October 27, 2004

To my dog on wheels I'll tell my secrets and more

* Hunter S. Thompson: Fear and Loathing Campaign 2004. excerpt:

"Did you see Bush on TV, trying to debate? Jesus, he talked like a donkey with no brains at all. The tide turned early, in Coral Gables, when Bush went belly up less than halfway through his first bout with Kerry, who hammered poor George into jelly. It was pitiful. . . . I almost felt sorry for him, until I heard someone call him "Mister President," and then I felt ashamed.

"Karl Rove, the president's political wizard, felt even worse. There is angst in the heart of Texas today, and panic in the bowels of the White House. Rove has a nasty little problem, and its name is George Bush. The president failed miserably from the instant he got onstage with John Kerry. He looked weak and dumb. Kerry beat him like a gong in Coral Gables, then again in St. Louis and Tempe -- and that is Rove's problem: His candidate is a weak-minded frat boy who cracks under pressure in front of 60 million voters.

"That is an unacceptable failure for hardballers like Rove and Dick Cheney. On the undercard in Cleveland against John Edwards, Cheney came across as the cruel and sinister uberboss of Halliburton. In his only honest moment during the entire debate, he vowed, 'We have to make America the best place in the world to do business.'

"Bush signed his own death warrant in the opening round, when he finally had to speak without his TelePrompTer. It was a Cinderella story brought up to date in Florida that night -- except this time the false prince turned back into a frog.
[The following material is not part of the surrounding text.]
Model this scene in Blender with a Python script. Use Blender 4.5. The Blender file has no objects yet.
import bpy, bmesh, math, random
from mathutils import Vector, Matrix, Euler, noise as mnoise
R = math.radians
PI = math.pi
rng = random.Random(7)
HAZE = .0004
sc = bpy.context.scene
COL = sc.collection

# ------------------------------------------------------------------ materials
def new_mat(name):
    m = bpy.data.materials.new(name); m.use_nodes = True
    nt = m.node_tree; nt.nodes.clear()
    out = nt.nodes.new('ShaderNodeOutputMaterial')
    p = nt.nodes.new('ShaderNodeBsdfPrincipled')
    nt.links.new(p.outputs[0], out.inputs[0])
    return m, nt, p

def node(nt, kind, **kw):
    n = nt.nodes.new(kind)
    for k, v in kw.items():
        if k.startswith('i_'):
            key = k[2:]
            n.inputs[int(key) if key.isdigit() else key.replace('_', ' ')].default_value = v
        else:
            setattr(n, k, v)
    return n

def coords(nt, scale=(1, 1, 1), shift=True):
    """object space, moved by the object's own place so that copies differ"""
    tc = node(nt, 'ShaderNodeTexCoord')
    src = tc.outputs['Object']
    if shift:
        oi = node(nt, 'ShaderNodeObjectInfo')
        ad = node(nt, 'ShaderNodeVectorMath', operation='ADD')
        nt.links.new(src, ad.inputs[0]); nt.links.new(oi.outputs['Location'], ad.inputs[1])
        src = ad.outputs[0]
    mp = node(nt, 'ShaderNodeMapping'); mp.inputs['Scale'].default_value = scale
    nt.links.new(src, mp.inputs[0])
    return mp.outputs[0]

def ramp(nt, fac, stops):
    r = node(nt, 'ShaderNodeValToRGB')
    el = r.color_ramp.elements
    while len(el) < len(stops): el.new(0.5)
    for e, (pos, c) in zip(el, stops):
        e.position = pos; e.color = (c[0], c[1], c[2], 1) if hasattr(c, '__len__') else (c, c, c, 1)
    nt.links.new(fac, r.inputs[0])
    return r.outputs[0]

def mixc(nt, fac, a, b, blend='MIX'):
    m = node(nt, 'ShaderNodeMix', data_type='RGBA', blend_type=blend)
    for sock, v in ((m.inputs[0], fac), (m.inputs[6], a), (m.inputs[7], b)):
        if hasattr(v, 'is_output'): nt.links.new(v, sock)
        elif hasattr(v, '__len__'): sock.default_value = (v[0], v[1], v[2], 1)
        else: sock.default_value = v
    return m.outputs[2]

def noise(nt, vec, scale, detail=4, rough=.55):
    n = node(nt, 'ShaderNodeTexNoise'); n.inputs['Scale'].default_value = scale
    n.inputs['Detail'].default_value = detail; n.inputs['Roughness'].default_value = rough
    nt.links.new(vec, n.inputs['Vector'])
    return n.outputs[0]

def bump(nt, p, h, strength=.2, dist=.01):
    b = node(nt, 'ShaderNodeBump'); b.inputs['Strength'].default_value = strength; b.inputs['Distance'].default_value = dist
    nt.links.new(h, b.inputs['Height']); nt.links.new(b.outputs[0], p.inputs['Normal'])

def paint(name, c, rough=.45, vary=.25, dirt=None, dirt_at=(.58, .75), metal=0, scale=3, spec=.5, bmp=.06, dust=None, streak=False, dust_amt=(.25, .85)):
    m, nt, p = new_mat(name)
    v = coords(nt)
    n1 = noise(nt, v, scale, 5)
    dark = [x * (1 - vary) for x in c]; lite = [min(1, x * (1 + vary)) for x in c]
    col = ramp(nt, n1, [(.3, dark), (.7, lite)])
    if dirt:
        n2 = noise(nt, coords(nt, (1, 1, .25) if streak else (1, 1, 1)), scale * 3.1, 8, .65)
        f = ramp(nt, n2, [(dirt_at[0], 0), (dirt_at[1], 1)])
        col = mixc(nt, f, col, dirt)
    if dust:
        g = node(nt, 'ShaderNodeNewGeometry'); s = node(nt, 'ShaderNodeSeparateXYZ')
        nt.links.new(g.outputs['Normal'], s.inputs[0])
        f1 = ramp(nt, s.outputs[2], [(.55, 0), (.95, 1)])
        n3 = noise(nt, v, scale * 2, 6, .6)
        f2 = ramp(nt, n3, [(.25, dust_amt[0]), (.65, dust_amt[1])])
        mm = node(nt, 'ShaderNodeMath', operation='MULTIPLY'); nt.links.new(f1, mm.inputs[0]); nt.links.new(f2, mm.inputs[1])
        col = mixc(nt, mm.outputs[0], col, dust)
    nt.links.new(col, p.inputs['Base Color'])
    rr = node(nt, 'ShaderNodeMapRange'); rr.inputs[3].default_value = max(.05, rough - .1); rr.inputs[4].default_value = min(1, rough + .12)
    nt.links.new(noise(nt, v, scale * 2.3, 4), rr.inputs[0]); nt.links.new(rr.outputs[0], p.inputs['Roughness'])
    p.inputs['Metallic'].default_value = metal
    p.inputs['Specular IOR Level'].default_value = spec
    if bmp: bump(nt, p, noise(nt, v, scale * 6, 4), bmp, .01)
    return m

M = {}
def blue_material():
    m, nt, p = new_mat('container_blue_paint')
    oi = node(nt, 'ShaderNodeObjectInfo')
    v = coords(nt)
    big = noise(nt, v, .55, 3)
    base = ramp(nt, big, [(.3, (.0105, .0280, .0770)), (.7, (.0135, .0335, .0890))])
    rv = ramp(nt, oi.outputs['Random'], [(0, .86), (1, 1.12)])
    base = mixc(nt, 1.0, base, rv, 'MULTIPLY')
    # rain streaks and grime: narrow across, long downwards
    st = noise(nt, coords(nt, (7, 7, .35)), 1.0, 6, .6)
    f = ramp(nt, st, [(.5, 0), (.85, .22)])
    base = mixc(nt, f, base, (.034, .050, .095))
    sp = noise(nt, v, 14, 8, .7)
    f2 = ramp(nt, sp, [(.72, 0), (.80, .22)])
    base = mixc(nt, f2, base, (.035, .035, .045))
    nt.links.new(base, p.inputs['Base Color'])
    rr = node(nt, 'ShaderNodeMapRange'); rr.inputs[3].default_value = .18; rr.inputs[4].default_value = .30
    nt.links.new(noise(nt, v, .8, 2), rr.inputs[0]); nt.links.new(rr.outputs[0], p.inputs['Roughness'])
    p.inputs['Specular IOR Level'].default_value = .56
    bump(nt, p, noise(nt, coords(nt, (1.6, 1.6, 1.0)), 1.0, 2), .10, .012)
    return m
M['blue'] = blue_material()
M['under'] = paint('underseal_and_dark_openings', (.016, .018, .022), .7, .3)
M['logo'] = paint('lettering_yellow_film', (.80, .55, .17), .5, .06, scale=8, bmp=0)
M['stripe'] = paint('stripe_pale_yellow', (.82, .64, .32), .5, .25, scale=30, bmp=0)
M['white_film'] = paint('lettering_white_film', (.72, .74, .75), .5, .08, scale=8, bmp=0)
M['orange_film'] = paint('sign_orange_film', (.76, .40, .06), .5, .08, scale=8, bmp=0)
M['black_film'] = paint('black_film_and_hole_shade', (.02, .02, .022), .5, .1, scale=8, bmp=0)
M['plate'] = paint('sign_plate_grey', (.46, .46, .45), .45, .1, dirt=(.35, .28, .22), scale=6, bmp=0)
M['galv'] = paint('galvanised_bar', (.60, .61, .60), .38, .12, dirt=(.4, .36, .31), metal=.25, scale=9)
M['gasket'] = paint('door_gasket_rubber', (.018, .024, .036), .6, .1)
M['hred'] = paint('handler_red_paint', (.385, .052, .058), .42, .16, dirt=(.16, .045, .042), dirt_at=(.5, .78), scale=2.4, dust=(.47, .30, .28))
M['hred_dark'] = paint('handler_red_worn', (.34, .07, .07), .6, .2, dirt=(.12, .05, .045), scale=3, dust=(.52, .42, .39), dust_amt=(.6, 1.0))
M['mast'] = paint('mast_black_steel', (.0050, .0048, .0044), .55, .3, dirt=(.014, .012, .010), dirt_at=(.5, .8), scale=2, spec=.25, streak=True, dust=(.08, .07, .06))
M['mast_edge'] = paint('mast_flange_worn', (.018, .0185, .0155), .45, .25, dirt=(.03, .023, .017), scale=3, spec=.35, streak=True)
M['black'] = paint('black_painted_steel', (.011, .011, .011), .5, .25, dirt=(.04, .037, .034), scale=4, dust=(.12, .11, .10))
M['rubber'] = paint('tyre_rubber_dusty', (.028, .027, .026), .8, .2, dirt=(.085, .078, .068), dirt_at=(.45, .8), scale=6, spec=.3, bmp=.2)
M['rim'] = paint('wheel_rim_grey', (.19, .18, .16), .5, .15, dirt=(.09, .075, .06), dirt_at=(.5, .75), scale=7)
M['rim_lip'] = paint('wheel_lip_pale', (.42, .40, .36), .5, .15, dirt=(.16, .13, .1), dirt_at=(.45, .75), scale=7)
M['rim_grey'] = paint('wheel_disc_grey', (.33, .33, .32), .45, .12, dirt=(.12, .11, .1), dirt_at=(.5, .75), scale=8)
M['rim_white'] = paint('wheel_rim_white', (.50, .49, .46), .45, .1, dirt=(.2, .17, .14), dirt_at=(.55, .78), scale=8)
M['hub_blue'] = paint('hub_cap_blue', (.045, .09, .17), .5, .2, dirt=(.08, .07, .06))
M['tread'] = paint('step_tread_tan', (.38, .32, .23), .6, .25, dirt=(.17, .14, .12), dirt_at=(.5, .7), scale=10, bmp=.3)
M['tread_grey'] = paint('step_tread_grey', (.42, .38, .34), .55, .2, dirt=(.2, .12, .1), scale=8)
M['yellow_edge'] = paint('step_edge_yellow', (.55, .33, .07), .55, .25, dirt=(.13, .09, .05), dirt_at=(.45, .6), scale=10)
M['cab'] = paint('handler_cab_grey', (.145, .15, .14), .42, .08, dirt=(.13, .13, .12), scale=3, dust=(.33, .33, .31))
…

"Immediately after the first debate ended I called Muhammad Ali at his home in Michigan, but whoever answered said the champ was laughing so hard that he couldn't come to the phone. 'The debate really cracked him up,' he chuckled. 'The champ loves a good ass-whuppin.' He says Bush looked so scared to fight, he finally just quit and laid down.'"
...
"Presidential politics is a vicious business, even for rich white men, and anybody who gets into it should be prepared to grapple with the meanest of the mean. The White House has never been seized by timid warriors. There are no rules, and the roadside is littered with wreckage. That is why they call it the passing lane. Just ask any candidate who ever ran against George Bush -- Al Gore, Ann Richards, John McCain -- all of them ambushed and vanquished by lies and dirty tricks. And all of them still whining about it."
...
"Back in June, when John Kerry was beginning to feel like a winner, I had a quick little rendezvous with him on a rain-soaked runway in Aspen, Colorado, where he was scheduled to meet with a harem of wealthy campaign contributors. As we rode to the event, I told him that Bush's vicious goons in the White House are perfectly capable of assassinating Nader and blaming it on him. His staff laughed, but the Secret Service men didn't. Kerry quickly suggested that I might make a good running mate, and we reminisced about trying to end the Vietnam War in 1972.

"That was the year I first met him, at a riot on that elegant little street in front of the White House. He was yelling into a bullhorn and I was trying to throw a dead, bleeding rat over a black-spike fence and onto the president's lawn.

"We were angry and righteous in those days, and there were millions of us. We kicked two chief executives out of the White House because they were stupid warmongers. We conquered Lyndon Johnson and we stomped on Richard Nixon -- which wise people said was impossible, but so what? It was fun. We were warriors then, and our tribe was strong like a river.

"That river is still running. All we have to do is get out and vote, while it's still legal, and we will wash those crooked warmongers out of the White House."

* From the Thompson article:

"War is an option whose time has passed. Peace is the only option for the future. At present we occupy a treacherous no-man's-land between peace and war, a time of growing fear that our military might have expanded beyond our capacity to control it and our political differences widened beyond our ability to bridge them.

"Short of changing human nature, therefore, the only way to achieve a practical, livable peace in a world of competing nations is to take the profit out of war."